Kate Hawley: In the Metro section of Tuesday’s New York Times, David Gonzales writes artfully about “urban gleaner” Charles Kelly, who for 21 years has made his living redeeming cans and bottles for a five cent deposit. But, as Gonzales points out, Kelly isn’t just redeeming the detritus of our consumer society for money. According to his pastor, Rev. Earl Kooperkamp, he’s part of a “moral economy of redemption.”
Implicit in the story is a powerful idea: that our work, however humble, can have moral dimensions. And it’s rare to see journalism about religion interwoven with the fabric of everyday life. Still, what Gonzales is doing is not new. He is, as the Times takes care to remind us especially often at holiday time, remembering the neediest, in the Protestant progressive tradition of the press.
Kelly, a churchgoer, a member of the choir, and a volunteer in a soup kitchen, makes an excellent subject for this kind of story.
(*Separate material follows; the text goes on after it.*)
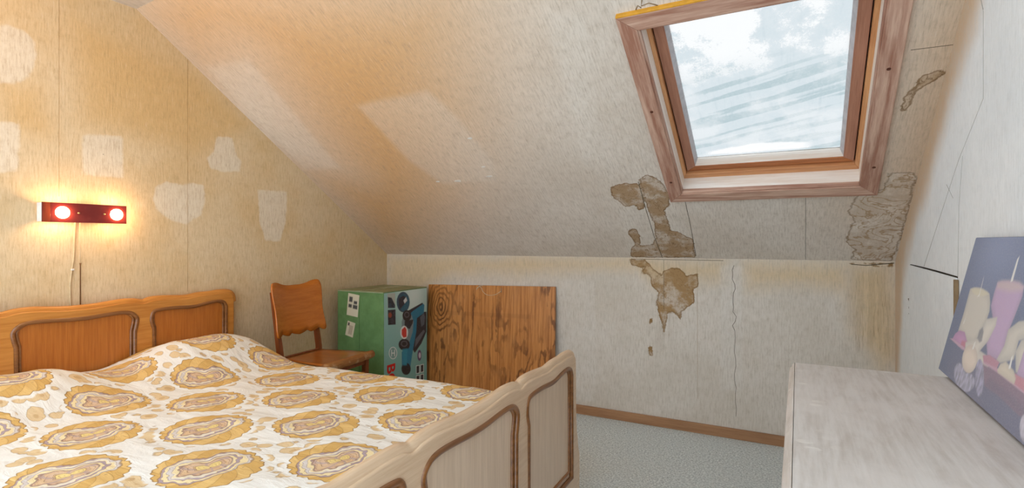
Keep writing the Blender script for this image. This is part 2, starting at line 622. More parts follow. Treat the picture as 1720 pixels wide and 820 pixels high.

He’s one of the virtuous poor, to whom our sympathies can flow unabated. And Kooperkamp says that Kelly is living off society’s abundance, making money by cleaning up the streets. There are environmental benefits, too. What a nifty solution to the problem of poverty.
An even niftier solution would be a system where people don’t have to make a living collecting cans. In this sense, redemption doesn’t just have a double meaning, it’s double edged. It can help those suffering to feel saved. But it can also give poverty a whiff of sanctity. At the end of the story, Kelly heads out to the work in the streets, fortified by his beliefs. “He did not feel alone,” Gonzales writes. Still, he only gets five cents a can.